## RECORDS
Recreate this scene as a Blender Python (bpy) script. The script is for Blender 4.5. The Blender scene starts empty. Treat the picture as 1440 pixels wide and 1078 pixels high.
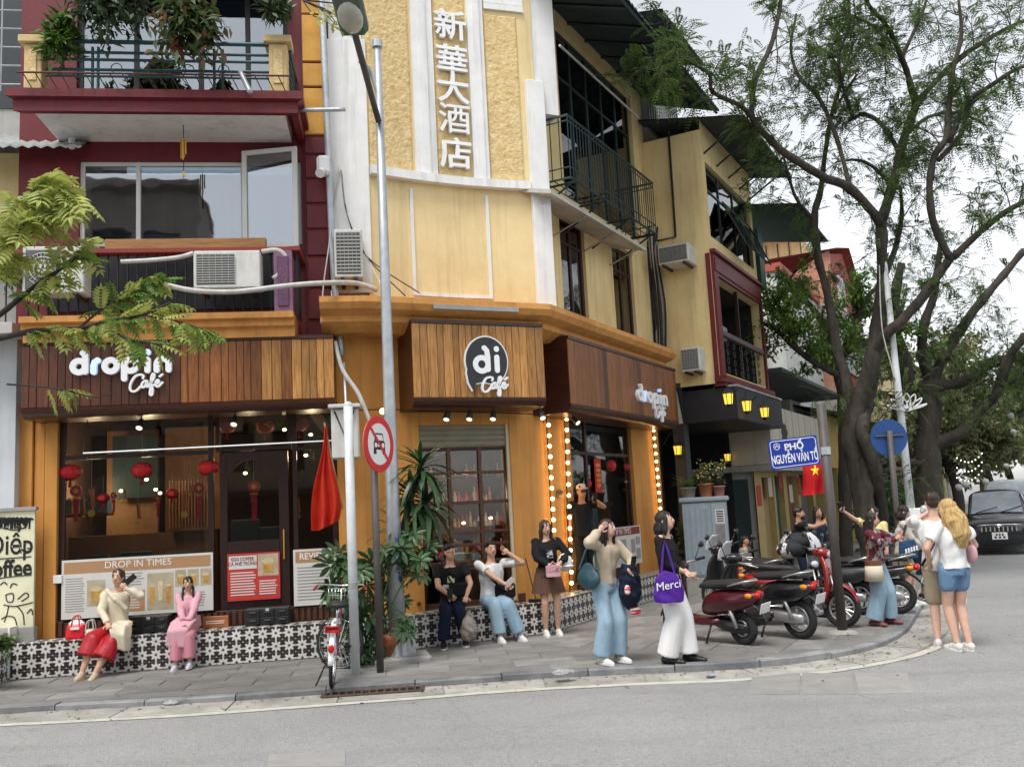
---
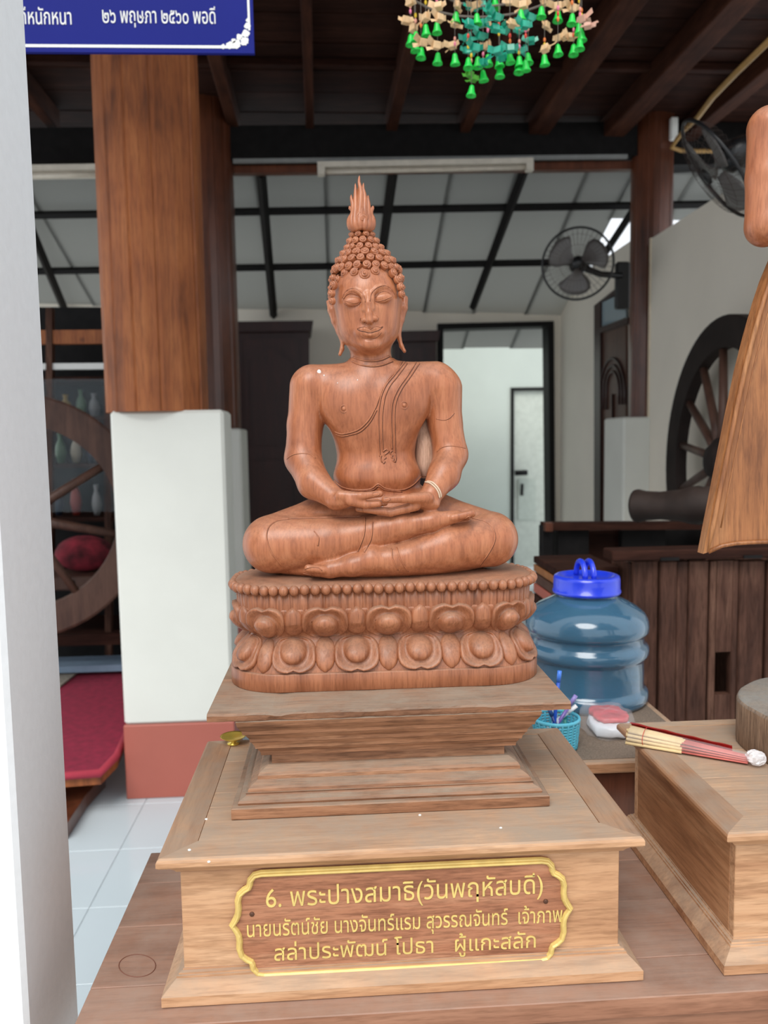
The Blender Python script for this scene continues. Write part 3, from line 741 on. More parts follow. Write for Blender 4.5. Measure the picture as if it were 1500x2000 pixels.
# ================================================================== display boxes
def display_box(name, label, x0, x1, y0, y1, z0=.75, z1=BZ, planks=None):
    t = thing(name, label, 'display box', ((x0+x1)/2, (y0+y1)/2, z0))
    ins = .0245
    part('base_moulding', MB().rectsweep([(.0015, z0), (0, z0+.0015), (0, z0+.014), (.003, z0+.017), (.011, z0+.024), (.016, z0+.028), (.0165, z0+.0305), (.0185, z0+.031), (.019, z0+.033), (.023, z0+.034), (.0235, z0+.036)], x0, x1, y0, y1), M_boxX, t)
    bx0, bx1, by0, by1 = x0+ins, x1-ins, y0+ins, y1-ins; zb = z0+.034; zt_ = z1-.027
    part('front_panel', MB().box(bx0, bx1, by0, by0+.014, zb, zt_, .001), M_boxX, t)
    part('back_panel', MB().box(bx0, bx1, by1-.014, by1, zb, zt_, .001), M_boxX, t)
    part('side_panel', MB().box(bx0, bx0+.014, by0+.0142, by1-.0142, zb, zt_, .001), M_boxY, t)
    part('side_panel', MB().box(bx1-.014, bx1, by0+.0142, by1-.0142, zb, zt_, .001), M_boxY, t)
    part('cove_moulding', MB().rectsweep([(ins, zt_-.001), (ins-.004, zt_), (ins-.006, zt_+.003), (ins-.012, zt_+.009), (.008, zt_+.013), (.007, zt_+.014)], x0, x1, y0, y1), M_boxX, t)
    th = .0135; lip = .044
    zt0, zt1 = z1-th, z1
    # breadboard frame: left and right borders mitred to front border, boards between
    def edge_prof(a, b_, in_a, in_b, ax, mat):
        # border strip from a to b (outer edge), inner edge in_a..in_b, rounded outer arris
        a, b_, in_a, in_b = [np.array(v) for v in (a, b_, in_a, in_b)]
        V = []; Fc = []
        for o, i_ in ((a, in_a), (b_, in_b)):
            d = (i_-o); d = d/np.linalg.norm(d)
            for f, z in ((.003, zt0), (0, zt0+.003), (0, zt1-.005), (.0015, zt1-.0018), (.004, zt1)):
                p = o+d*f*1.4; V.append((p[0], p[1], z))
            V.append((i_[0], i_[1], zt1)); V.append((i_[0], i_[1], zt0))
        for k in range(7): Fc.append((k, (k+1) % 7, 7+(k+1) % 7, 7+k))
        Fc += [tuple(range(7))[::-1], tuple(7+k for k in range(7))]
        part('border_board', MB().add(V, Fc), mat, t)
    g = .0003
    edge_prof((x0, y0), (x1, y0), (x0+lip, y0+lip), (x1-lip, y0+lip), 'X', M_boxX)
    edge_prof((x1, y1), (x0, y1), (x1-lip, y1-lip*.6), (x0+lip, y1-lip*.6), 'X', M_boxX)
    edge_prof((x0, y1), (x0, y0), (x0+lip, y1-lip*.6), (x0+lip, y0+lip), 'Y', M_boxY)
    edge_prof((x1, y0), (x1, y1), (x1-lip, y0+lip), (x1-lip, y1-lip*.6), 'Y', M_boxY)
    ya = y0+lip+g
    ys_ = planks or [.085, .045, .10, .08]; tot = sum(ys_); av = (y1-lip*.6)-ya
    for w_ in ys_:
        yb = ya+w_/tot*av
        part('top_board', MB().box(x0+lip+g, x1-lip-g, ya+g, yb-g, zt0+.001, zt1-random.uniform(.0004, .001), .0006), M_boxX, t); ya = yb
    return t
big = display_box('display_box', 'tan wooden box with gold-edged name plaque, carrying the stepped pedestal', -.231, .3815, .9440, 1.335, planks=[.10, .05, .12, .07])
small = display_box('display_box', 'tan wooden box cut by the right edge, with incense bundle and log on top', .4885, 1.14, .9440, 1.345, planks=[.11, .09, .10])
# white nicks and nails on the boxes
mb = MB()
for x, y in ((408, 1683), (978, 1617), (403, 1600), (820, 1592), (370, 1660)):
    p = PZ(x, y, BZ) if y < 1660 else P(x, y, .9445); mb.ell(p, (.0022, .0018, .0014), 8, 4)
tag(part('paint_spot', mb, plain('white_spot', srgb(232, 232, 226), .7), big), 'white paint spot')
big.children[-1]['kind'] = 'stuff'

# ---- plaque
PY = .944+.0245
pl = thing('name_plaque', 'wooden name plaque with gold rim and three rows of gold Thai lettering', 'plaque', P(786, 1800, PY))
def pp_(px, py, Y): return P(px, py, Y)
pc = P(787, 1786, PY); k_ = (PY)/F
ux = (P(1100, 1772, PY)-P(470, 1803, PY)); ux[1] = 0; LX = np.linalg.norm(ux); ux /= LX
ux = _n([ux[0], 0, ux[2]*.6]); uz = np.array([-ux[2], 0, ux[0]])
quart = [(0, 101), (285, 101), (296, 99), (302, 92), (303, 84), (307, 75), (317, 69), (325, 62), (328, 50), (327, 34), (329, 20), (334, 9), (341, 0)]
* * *
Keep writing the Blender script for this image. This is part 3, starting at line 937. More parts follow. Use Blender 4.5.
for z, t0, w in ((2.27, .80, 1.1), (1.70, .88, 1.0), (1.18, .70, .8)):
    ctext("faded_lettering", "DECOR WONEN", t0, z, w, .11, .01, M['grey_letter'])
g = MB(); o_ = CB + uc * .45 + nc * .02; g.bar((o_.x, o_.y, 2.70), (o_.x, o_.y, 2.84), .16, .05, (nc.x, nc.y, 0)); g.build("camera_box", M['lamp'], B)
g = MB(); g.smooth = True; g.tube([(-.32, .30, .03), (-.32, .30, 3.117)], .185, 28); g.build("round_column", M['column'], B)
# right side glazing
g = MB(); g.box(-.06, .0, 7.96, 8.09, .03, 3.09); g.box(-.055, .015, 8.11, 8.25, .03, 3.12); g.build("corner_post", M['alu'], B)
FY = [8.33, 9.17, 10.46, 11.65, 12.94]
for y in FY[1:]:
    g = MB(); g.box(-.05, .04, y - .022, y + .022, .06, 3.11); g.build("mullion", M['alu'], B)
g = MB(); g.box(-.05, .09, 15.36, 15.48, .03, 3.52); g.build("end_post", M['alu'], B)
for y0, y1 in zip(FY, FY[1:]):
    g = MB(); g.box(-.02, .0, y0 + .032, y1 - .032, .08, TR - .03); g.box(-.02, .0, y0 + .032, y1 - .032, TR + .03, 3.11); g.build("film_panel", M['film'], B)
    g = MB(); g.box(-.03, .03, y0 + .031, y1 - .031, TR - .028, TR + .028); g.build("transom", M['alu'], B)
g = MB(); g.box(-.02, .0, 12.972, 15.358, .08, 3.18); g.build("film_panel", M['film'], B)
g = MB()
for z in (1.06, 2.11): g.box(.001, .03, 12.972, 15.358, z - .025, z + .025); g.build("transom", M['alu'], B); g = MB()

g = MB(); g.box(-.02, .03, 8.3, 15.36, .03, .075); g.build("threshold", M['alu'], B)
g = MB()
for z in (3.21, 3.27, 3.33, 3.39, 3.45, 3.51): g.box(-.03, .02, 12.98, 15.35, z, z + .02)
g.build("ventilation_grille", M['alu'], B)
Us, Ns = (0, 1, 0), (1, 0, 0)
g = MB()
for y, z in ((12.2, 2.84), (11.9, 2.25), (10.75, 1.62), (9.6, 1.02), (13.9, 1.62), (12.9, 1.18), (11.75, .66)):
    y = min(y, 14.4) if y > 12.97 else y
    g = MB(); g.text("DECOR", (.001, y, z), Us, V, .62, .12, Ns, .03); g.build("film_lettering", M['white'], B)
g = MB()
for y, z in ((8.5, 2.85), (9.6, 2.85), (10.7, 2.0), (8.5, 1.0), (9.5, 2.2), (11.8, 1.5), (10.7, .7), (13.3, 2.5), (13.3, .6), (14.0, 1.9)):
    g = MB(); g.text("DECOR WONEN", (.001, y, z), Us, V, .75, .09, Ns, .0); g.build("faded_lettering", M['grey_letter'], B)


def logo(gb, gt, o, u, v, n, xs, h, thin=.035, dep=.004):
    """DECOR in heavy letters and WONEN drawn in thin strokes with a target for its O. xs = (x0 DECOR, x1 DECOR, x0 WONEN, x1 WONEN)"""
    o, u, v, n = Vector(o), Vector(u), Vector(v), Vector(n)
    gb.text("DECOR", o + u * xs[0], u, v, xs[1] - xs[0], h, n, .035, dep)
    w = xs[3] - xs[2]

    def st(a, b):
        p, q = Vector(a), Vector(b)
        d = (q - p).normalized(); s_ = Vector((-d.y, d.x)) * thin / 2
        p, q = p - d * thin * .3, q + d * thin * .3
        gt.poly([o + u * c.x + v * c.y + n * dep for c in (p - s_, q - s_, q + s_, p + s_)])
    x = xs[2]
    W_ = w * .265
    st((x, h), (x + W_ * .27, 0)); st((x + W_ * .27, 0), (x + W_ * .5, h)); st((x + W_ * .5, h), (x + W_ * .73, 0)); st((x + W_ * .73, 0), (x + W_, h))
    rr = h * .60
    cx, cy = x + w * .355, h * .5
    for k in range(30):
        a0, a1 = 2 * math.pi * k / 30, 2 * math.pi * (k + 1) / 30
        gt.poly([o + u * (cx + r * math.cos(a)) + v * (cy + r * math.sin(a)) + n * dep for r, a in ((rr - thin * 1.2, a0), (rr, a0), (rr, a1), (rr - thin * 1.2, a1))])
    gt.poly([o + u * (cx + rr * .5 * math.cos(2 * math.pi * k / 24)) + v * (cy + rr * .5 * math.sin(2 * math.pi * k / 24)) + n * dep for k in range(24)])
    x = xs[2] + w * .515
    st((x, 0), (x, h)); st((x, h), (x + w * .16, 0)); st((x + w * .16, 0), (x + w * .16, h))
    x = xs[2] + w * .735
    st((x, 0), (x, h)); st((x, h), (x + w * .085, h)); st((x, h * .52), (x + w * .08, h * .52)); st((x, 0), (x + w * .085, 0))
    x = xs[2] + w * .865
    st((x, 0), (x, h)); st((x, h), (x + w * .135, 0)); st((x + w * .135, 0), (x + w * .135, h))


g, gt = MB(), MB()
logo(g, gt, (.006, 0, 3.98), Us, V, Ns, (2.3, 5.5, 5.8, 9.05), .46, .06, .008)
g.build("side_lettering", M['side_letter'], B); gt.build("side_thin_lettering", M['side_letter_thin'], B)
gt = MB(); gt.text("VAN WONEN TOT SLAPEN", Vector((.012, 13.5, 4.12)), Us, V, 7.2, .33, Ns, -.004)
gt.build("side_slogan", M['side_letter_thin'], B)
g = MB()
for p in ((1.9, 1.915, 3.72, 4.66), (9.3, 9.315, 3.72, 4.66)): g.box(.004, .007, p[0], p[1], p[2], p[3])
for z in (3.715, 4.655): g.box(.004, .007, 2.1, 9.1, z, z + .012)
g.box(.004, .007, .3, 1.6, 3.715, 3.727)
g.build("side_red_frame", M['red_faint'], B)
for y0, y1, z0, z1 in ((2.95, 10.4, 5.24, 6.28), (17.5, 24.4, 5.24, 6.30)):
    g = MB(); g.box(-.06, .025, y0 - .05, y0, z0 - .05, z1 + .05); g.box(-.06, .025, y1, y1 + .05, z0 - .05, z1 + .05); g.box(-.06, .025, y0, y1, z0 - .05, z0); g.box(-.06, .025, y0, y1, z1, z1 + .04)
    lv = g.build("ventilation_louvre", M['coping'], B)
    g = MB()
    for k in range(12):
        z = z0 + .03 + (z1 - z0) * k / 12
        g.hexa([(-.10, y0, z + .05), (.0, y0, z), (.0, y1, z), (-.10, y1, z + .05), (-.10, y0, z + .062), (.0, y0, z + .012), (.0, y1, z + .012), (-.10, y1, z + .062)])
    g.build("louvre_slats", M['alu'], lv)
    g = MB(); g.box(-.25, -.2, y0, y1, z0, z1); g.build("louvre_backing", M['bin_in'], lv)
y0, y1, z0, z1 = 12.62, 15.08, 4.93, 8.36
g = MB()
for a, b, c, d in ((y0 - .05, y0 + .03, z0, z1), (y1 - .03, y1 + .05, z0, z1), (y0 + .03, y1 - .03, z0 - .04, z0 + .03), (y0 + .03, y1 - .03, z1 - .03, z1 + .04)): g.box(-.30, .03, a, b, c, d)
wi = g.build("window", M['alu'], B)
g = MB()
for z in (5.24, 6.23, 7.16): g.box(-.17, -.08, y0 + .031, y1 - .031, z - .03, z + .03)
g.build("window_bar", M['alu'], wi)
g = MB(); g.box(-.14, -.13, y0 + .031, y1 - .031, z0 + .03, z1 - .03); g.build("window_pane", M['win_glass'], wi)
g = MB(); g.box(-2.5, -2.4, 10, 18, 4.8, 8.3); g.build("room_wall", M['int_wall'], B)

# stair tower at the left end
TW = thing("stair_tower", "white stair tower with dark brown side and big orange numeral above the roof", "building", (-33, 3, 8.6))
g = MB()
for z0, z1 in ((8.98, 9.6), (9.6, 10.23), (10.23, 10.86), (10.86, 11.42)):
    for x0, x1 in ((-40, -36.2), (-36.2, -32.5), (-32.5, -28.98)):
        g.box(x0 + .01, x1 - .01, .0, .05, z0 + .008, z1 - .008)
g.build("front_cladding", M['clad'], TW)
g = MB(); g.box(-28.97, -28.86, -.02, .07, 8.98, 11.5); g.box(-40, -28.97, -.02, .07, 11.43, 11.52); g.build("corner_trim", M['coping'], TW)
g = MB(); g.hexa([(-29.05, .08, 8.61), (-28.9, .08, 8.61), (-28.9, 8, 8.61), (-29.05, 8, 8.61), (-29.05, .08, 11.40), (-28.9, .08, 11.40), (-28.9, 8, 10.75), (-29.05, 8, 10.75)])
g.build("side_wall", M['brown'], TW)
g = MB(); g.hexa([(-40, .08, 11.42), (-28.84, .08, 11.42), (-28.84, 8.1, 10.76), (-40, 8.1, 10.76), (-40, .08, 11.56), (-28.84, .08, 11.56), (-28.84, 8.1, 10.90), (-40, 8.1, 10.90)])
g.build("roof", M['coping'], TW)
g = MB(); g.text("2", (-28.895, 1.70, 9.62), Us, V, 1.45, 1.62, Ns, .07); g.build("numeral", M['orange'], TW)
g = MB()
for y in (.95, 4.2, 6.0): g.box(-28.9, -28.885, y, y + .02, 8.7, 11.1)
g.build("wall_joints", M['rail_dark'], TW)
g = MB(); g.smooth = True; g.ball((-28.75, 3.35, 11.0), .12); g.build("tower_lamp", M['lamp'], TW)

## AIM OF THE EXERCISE
The line containing "The Blender Python" opens the part, and the line containing "bx0+.014, by0+.0142, by1-.0142, zb, zt_, .001), M_boxY, t)" closes it. Output that part exactly, with both, and only that.

## WRITTEN RESPONSE
The Blender Python script for this scene continues. Write part 3, from line 741 on. More parts follow. Write for Blender 4.5. Measure the picture as if it were 1500x2000 pixels.
# ================================================================== display boxes
def display_box(name, label, x0, x1, y0, y1, z0=.75, z1=BZ, planks=None):
    t = thing(name, label, 'display box', ((x0+x1)/2, (y0+y1)/2, z0))
    ins = .0245
    part('base_moulding', MB().rectsweep([(.0015, z0), (0, z0+.0015), (0, z0+.014), (.003, z0+.017), (.011, z0+.024), (.016, z0+.028), (.0165, z0+.0305), (.0185, z0+.031), (.019, z0+.033), (.023, z0+.034), (.0235, z0+.036)], x0, x1, y0, y1), M_boxX, t)
    bx0, bx1, by0, by1 = x0+ins, x1-ins, y0+ins, y1-ins; zb = z0+.034; zt_ = z1-.027
    part('front_panel', MB().box(bx0, bx1, by0, by0+.014, zb, zt_, .001), M_boxX, t)
    part('back_panel', MB().box(bx0, bx1, by1-.014, by1, zb, zt_, .001), M_boxX, t)
    part('side_panel', MB().box(bx0, bx0+.014, by0+.0142, by1-.0142, zb, zt_, .001), M_boxY, t)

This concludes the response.